Artwork Details
- Title
- Mamakadendagwad
- Artist
- Date
- 2015-2016
- Location
- Not on view
- Copyright
- © 2016, Tom Uttech, courtesy Alexandre Gallery, New York
- Credit Line
- Museum purchase made possible by the American Art Forum
- Mediums Description
- oil on canvas
- Classifications
- Subjects
- Landscape — tree
- Animal — bird
- Landscape — river
- Animal — deer
- Object Number
- 2017.3
Artwork Description
Tom Uttech's visionary paintings emerge from a deep sense of communion with nature. As an accomplished birdwatcher, conservationist, wildlife photographer, and hiker, Uttech (born 1942) has spent his life engaging with the unspoiled wilderness of his native Wisconsin and the neighboring woodlands of northern Minnesota and Quetico Provincial Park in Ontario, Canada. Yet while Uttech's experience of the landscape is grounded in firsthand knowledge and close observation, his paintings do not represent specific scenes. Instead, he uses his understanding of the ecosystem's animals, plant life, light, and atmospheres to conjure fantastic reconstructions of the natural world.
Mamakadendagwad, translated as "it is astonishing" from the Ojibwe language, is part of the artist's Migration series. In these works, throngs of birds and animals travel across the canvas from right to left, spurred by a mysterious force or unknown threat. In Mamakadendagwad, finely rendered falcons, hawks, and owls join wolves and caribou in a swarm at sunset; a lone bear, upright in the center of the scene, turns to face the onslaught, calmly observing the charge as well as, perhaps, its cause. For viewers, the sense of urgency is unexplained, lending a sense of foreboding to what might otherwise be an arcadia.
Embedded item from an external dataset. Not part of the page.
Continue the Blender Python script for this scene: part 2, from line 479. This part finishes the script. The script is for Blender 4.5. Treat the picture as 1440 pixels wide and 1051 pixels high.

Like most of Uttech's paintings, Mamakadendagwad presents a fraught view of nature and humans' place in it--almost impossibly alive and fertile yet ultimately alienating. As well as being denied the knowledge accorded to the bear, viewers are prevented from immersing themselves in the environment. Fallen tree trunks and tangled branches clock access to the foreground, and abrupt shifts in scale of the incredible volume of birds represented foil any sense of visual mastery over the scene. Despite the exquisite detail laid out for us, the landscape ultimately remains impenetrable. At once agitated and calm, idyllic and charged with danger, Uttech's painting is--like nature itself--characterized by its multitudes and contradictions.